ENGU 407 Writing and Publishing for the Internet

Prerequisite: ENGU 104. The digital age is upon us. Now we have new ways of communicating, of retrieving and filing information, of publishing our work. How are the Internet and the World Wide Web changing the craft of writing and the business of publishing? How can a writer participate in new media? How can a reader determine the credibility of the information she/he finds in cyberspace? This course is designed to help students gain a greater understanding of the Internet opportunities to publish their own work. This course may also be offered online. 3 credits.

ENGU 431 Shakespeare's Greatest Hits

Prerequisite: ENGU 104. A selective study of Shakespeare's greatest tragic, comic, satiric and historical plays framed by the cultural and theatrical milieus of Elizabethan and Jacobean England. 3 credits.

ENGU 445 Major Author(s)

Prerequisite: ENGU 104. Students concentrate on the writings of either one significant author or a group of authors who can be studied profitably together. Examples of major figures include, but are not limited to, Chaucer, Spenser, Milton, Pope, Swift, Johnson, Keats, Dickens, Hawthorne, Melville, Pound, Eliot, Woolf, Joyce, Proust, Kazantzakis, and Faulkner. 3 credits.

ENGU 448 Psychology in Literature and Film

(Same as PSYU 448) A study of the intriguing cross-influences between literature and psychological theory. Particular attention will be given to the works of literature and film which have provided basic materials for psychologists and to the reflexive impact of psychological theory upon writers. Students will examine the use made by modern poetry, drama, fiction, and film of such psychological concepts as archetypes, unconscious processes, the Oedipal complex, role-playing, and symbol. 3 credits.
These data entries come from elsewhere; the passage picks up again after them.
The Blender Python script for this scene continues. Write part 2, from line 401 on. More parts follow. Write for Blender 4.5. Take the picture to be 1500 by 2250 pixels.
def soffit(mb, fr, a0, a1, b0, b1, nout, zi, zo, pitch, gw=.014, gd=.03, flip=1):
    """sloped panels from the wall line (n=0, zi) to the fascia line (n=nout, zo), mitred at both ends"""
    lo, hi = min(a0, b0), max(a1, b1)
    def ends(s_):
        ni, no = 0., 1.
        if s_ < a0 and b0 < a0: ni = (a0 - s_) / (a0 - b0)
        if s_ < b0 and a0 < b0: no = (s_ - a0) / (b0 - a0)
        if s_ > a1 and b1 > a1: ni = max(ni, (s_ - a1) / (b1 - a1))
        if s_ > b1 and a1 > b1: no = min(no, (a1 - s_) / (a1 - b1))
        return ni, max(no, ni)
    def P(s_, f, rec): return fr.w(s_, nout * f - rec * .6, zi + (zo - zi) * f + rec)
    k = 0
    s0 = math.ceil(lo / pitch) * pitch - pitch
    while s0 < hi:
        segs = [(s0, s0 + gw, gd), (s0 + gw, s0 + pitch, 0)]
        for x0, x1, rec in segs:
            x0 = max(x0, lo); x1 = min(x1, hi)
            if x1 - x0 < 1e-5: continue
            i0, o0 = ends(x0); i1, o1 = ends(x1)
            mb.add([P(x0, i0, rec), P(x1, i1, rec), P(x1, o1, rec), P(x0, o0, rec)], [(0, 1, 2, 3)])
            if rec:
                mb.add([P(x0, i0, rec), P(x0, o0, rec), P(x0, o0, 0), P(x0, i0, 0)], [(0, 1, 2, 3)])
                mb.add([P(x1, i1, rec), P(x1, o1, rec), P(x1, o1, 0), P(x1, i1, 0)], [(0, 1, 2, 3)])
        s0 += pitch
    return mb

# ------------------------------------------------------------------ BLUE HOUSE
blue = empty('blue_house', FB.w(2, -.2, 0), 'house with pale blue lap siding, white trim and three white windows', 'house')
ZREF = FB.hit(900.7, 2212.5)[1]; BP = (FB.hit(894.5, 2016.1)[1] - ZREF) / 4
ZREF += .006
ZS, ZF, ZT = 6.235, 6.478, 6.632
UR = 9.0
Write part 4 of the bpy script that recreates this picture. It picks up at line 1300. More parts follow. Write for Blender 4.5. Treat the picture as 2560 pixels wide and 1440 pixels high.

ENGU 449/SSCU 449 Multicultural Perspectives

(Same as SSCU 449) Students examine culture, identity and ethnic diversity. Students study the value systems which underlie customs, traditions, folklore, history, geography, art and literature. The goal of the course is to increase awareness and respect for similarities and differences among global and domestic cultures and subcultures. 3 credits.

ENGU 450 Literature of Children and Young Adults

Prerequisite: ENGU 104. Students will study the classic works and the lyrical, narrative and dramatic aspects of children's literature. They will be introduced to the types, history, themes, and trends of children's literature and its role in a child's cultural socialization. Both teachers and writers of children's literature will benefit from this study of style, technique, and methods for introducing the young to the pleasures of literacy and elements of literary quality, from diverse cultures and experiences, including authors, such as Faith Ringgold, Demi, E.B. White, Louisa May Alcott, Sandra Cisneros, Gary Soto, and Maya Angelou. 3 credits.

ENGU 462 The Literature and Film of Diverse Cultures

Prerequisite: ENGU 104. Depending on the instructor, this course could focus on the emerging nations of Africa, the Middle East, or Central or South America. Writers and filmmakers that might be studied include Chinua Achebe, Carlos Fuentes, Gabriel García Márquez, Ousmane Sembene, Peter Weir, or Satyajet Ray. 3 credits.

ENGU 471 Introduction to Linguistics

Prerequisite: ENGU 104. An introduction to the major characteristics and components of human language. Students become familiar with the power and complexity of language, the way it influences our interaction with other people, and its potential contribution to understanding ourselves and society. Studying the work of current language theorists such as Chomsky, Hymes, Halliday, and Vygotsky will be central to the course. 3 credits.

ENGU 499 Independent Study

Prerequisite: Instructor's approval and approval of petition. Directed reading and/or research designed to meet specific needs of superior upper division students. 1-3 credits.